Personnellement, ce sont surtout ses mouvements d’appareil (simples mais d’une grande beauté, très kubrickien, il adopte d’ailleurs des plans à composition symétrique comme Kubrick et c’est plutôt rare car déconseillé) et son sens du découpage qui m’intéressent.
Il fait des montages très peu « cut » et cette méthode est déjà présente à l’étape du découpage : il privilégie la restitution du mouvement dans son entièreté par le biais de plans-séquence, plutôt que de chercher à le reconstituer par le biais du montage. Ces plans, individuellement, sont beaucoup plus difficiles à concevoir et à réaliser.
Pour les spectateurs abreuvés de montages épileptiques que nous sommes (depuis les années 80 en gros), l’effet produit peut s’apprenter à l’ennui ; si on supporte bien cet écueil (c’est mon cas), on finit comme dirait Raymon Bellour dans un état proche de l’hypnose (ni vraiment veille ni vraiment sommeil). C’est le but de Refn je crois, qui dit vouloir représenter des « somnambules ».
On a le droit de pas trouver ça intéressant, mais entre l’effet recherché et le résultat obtenu, il y a une grande cohérence.
Pour revenir à « Drive », les qualités combinées de Refn en termes de découpage, composition et sens du tempo, ça donne par exemple ma scène préférée du film, la première : la course-poursuite du début, miracle de tension anti-spectaculaire complètement représentative qui plus est des contre-pieds systématiques de Refn par arpport au spectateur. En outre, Refn y fait une utilisation diabolique du son, avec les deux émissions radio qui se superposent (fréquence de la police et commentaires sportifs) pour commenter chacune à leur manière l’action (directement et « métaphoriquement ») pour finir par s’unir dans le parking souterrain.

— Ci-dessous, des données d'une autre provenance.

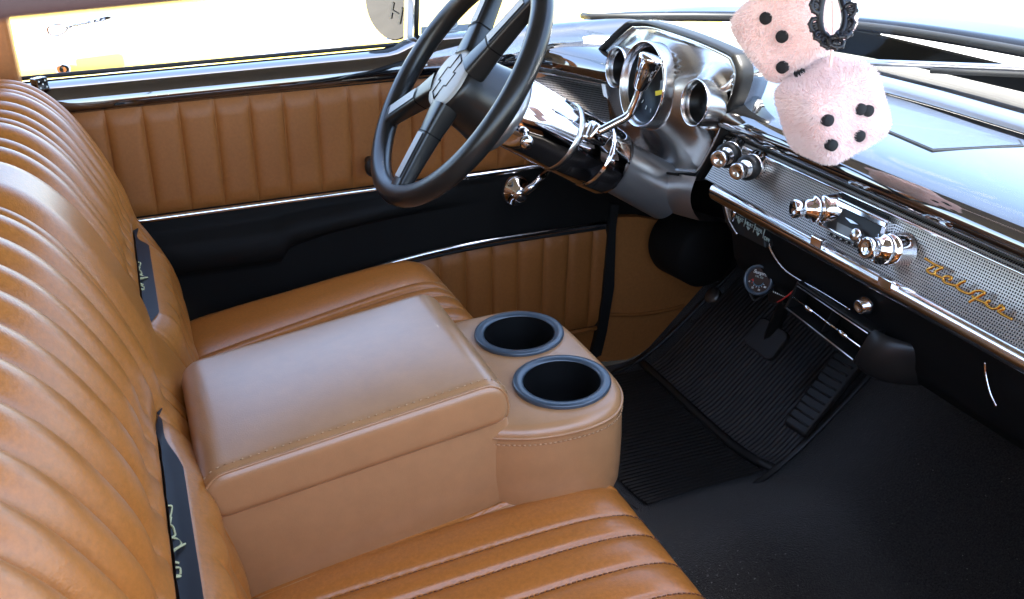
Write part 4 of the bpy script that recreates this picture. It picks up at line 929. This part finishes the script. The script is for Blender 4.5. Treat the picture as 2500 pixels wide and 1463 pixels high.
# ================================================================ FUZZY DICE AND LACE GARTER
def die(name, c, nA, upA, size, pips, label, nfur=34000, fl=.0060):
    t = thing(name, c, label, "fuzzy dice", "pink fuzzy dice hanging from the mirror")
    nA = unit(nA); b = unit(upA - nA * (np.array(upA) @ nA)); a = np.cross(b, nA); h = size / 2; ax = [a, b, nA]
    # plush cube: superquadric sphere
    P = []; n = 40; ee = .35
    sg = lambda v, e: math.copysign(abs(v) ** e, v)
    pts = []; nor = []
    for i in range(n + 1):
        th_ = -math.pi / 2 + math.pi * i / n; row = []
        for j in range(2 * n):
            ph = -math.pi + math.pi * j / n
            q = (h * sg(math.cos(th_), ee) * sg(math.cos(ph), ee), h * sg(math.cos(th_), ee) * sg(math.sin(ph), ee), h * sg(math.sin(th_), ee))
            k = 1 + .015 * math.sin(7 * q[0] / h + 3 * q[1] / h) * math.cos(5 * q[2] / h); row.append(c + k * (a * q[0] + b * q[1] + nA * q[2]))
        P.append(row)
    g = MB(); g.grid(P, close_v=True); bo = g.build("plush_body", PINK, t)
    spots = []
    fr_ = {0: (a, b, nA), 1: (a, nA, b), 2: (b, nA, a), 3: (b, nA, -a), 4: (a, nA, -b), 5: (a, b, -nA)}
    for face, u, v in pips:
        e_u, e_v, nn = fr_[face]; pc = c + nn * (h * 1.005) + e_u * u * h + e_v * v * h; spots.append((pc, nn)); g = MB(); rr_ = size * .073
        g.lathe(pc, nn, [(-.004, rr_), (.0030, rr_), (.0040, rr_ * .85), (.0043, 0)], 22); g.build("pip", FELT, t)
    # fur: short tapered blades over the whole body
    Pn = np.array(P); vs, fs = [], []
    for _ in range(nfur):
        fc = rng.integers(0, 6); e_u, e_v, nn = fr_[fc]; u, v = rng.uniform(-1, 1, 2); d = unit(e_u * u + e_v * v + nn)
        l = V(d @ a, d @ b, d @ nA); s_ = (np.sum(np.abs(l) ** (2 / ee))) ** (-ee / 2); p = c + d * s_ * h * .99
        if any(np.linalg.norm(p - q) < size * .082 for q, _n in spots): continue
        gl_ = np.sign(l) * np.abs(l * s_) ** (2 / ee - 1); nrm = unit(a * gl_[0] + b * gl_[1] + nA * gl_[2])
        clump = np.sin(p * 140 + V(0, 1, 2)); dirv = unit(nrm + .55 * clump[[1, 2, 0]] * .6 + rng.normal(0, .22, 3) + V(0, 0, -.25)); sd = unit(np.cross(dirv, rng.normal(0, 1, 3))); L = fl * rng.uniform(.55, 1.1); k = len(vs)
        vs += [p - sd * .0005, p + sd * .0005, p + dirv * L * .6 + sd * .0003, p + dirv * L]; fs += [(k, k + 1, k + 2), (k, k + 2, k + 3)]
    me = bpy.data.meshes.new("fur"); me.from_pydata([tuple(p) for p in vs], [], fs); link("fur_pile", me, PINKFUR, bo)
    return t, bo
cL = px(2030, 268, x=.725); nL = cam_dir(.28, -.38, -.88); upL = cam_dir(-.48, .85, -.2)
die("fuzzy_die", cL, nL, upL, .087, [(0, -.71, .33), (0, .18, .145), (0, -.80, -.33), (0, -.035, -.5), (0, .36, 0), (1, -.18, -.70), (2, .35, .2)], "lower pink plush die hanging over the black dash top")
cU = px(1936, 54, x=.715); nU = cam_dir(.52, .38, -.76); upU = cam_dir(-.60, .78, 0)
die("fuzzy_die", cU, nU, upU, .095, [(3, .42, .05), (3, -.15, .10), (3, -.72, -.35), (1, .3, -.35), (2, -.3, .2)], "upper pink plush die touching the black lace garter")
# hanging cords up to the mirror
cm = thing("mirror_cord", (.66, -.02, 1.1), "thin pink cord holding the plush dice from above", "cord")
g = MB(); g.tube(spline([cL + V(-.02, -.01, .05), cL + V(-.03, -.0, .14), (.62, -.02, 1.12)], 8), .0018, 6); g.tube(spline([cU + V(0, 0, .05), (.63, .0, 1.0), (.62, -.02, 1.12)], 8), .0018, 6); g.build("cord", PINK, cm)
lg = thing("lace_garter", px(2035, 60, x=.60), "black scalloped lace garter loop hung in front of the plush dice", "garter")
gc = px(2032, 22, x=.60); gr1 = cam_dir(1, -.12, .1); gr2 = cam_dir(.10, 1, .25); KL = []
for i in range(14):
    a = 2 * math.pi * i / 14; KL.append(gc + unit(gr1) * .0110 * math.cos(a) + unit(gr2) * .030 * math.sin(a) + cam_dir(0, 0, 1) * .006 * math.sin(2 * a))
g = MB(); g.tube(spline(KL, 6, True), .0032, 8, closed=True); band = g.build("band", LACE, lg)
for i in range(14):
    a = 2 * math.pi * i / 14; c = KL[i]; out = unit(c - gc); tg = unit(np.cross(cam_dir(0, 0, -1), out)); jit = rng.normal(0, .15, 3)
    tg = unit(tg + jit); oo = unit(out + cam_dir(0, 0, -.5 + .3 * (i % 3)))
    g = MB(); ring = [c + oo * (.0046 + .0050 * math.cos(q)) + tg * .0062 * math.sin(q) for q in np.linspace(0, 2 * math.pi, 14, endpoint=False)]; g.tube(ring, .0021, 6, closed=True)
    for k in range(3):
        q = -.9 + .9 * k; g.tube([c + oo * .001, c + oo * .0085 + tg * .0045 * math.sin(q)], .0018, 5)
    for q in np.linspace(0, 2 * math.pi, 7, endpoint=False):
        g.lathe(c + oo * (.0050 + .0058 * math.cos(q)) + tg * .0070 * math.sin(q), oo + tg * .1, [(-.0018, 0), (-.0010, .0018), (.0010, .0018), (.0018, 0)], 6)
    g.build("lace_scallop", LACE, lg)
for o in S.objects:
    if "_base" in o: del o["_base"]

Là c’est très fort, peu de réalisateurs peuvent pondre une séquence pareille.
Et puis, là c’est encore plus subjectif, il y a les plans à portée « symbolique », que l’on appréciera ou pas en fonction de notre sensibilité ou de notre degré de compréhension de l’intention de l’auteur.
Dans « Drive » encore, je trouve très beau le plan à la fin de la bagarre mortelle entre Gosling et Brooks où ce sont les ombres des belligérants sur le bitume du parking qui sont filmées et pas eux directement (ça fait sens je crois).
Enfin, Refn est un cinéaste citationnel (pas à la manière de Tarantino où les références n’impactent pas les choix de mise en scène justement, ou très superficiellement, genre « faire un split-screen à la De Palma ne fait pas une mise en scène depalmienne »…), et en tant que fan absolu de Carpenter, j’ai apprécié le renvoi à « Halloween » présent dans « Drive » (le coup du masque), précisément parce que la mise en scène de Refn me fait penser à lui (épure de la forme pour un impact redoublé, et recherche d’une abstraction qui passe notamment par un gommage de la psychologie des persos).